At the end of January I dived into Steam Board Game Fest, emerging with a library packed with demos for recent and upcoming digital board games. That may have been a bad idea: I’ve found five extremely compelling roguelikes, and I don’t think my career or personal life will survive having five more Balatros in it.
All of these games have the classic roguelike rhythm, alternating between gameplay and grabbing upgrades, but that’s the only similarity between them. They’re scooping ideas from a varied selection of the best board games ever, retooled into new shapes.
Blunderworld
Roguelike Crokinole.
Inspired by the opulent dexterity game of sliding wooden pucks across a polished circular table, Blunderworld has you slinging your disc to bash glowing soul stones off the edges of the circles of hell. Upgrades might result in your puck shooting blasts of energy, ramping up a score multiplier every time you ricochet off the arena wall, or igniting soul stones for a trickle of points.
The physics-based puck slinging is loads of fun in a classic arcadey way.

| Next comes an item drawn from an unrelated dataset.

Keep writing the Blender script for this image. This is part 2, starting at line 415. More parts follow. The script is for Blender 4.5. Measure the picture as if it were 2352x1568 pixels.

The atmosphere is good too – this isn’t a very serious rendition of hell, and the visuals and audio are restrained and a little abstract while still coherent. And the writing is unobtrusive and actually quite funny.
Passant
Roguelike Chess.
This is going to be a “hear me out”, both for chess purists and people who don’t like chess, but they’re both groups who should give Passant a shot. Passant uses the core rules of chess and then expands on them with new pieces. The first you’ll start with is the Courtesan, who moves like a king and prevents adjacent enemy pieces from moving. Then there are other weirdos like the Archer, which can take pieces on the diagonal without moving, or the Camel, which moves like a Knight only more so.
Your force starts as an understrength band of a King, a few pawns, and the courtesan. Winning matches will give you cash to buy extra pieces for your force, so you could end up rocking stacks of bishops, or buying lots of single-use powerups that turn a pawn into a queen for the match. My main takeaway from playing Passant is that I am terrible at chess – and the game itself seems like fun.
Feed the Scorch Pot
Roguelike Catan.
Just like Catan, Feed the Scorch pot tasks you with settling an island of convenient hexagonal farmland. Unlike Catan, there’s a massive dragon who insists that all your surplus produce is mashed up into a big pot for it to eat. This isn’t an overt metaphor about Capitalism, but it could be.
Also like Catan you’ll roll dice every turn to work out which areas of the map produce goods. Unlike Catan, you don’t use those resources to build buildings or roads – all your meat, milk, grain, fruit, fish, and spices go to feed the dragon. Buildings come out of a separate budget of gold which also has to pay for upgrades, better dice, and the recipes which are key to making meals that are good enough to satisfy the dragon.
So you’ve got a dice-driven slot machine generating resources, and then a somewhat more dependable roguelike budget for upgrading that slot machine. The actual value of the meal you feed to the dragon comes from the amount of food you’ve collected, multiplied by the flavor of the dish – the recipes you buy will give you big flavor multipliers, if you can get the right ingredients into the dish.
Dicealot
Roguelike Yahtzee.
Picture Balatro. Now, imagine that instead of upgrading a deck of Poker cards, you’re upgrading dice for a game of Yahtzee. Got that? Then You’ve got most of the idea for Dicealot.
You’re a knight on a quest, rolling and rerolling dice, looking for sets or straights that will turn into big hits on your opponent. Between fights you can spend gold to buy passive upgrades, unlock new scoring patterns, or buy weird new dice with different patterns of numbers on them. Roll dice, hit knights, make numbers bigger – classic stuff.
Zoominoes
Roguelike crack cocaine.
This is the most innocent-looking dopamine fountain I have seen in a long time. You have a deck of hexagon-shaped animal tiles, and a grid to place them on. Each animal is worth a certain number of points, and can only be placed next to an animal of the same type, color, or aspect (land, sky, or water). Score enough points before you run out of plays, and you’ll progress to the next level.
It’s quite innocuous at first. Animals might have special abilities, like being worth more points when placed in a corner, or increasing the points of everything else in your deck. You’ll start to buy more interesting animals – a low value moth that fills its row with identical friends, a crocodile that permanently removes everything adjacent to it from your deck – plus snacks that can buff them or permanently change their color or aspect type, and trinkets that provide run-long buffs.
Then, if you’re anything like me, a lot of time is going to disappear. There will be bright lights, and extremely large numbers, and the animals you’re playing to the board will be dragons and chimaeras and blue whales. If you’re very lucky, you’ll turn off the game before you start to neglect your job or children. This isn’t so much a “digital board game” as a controlled substance.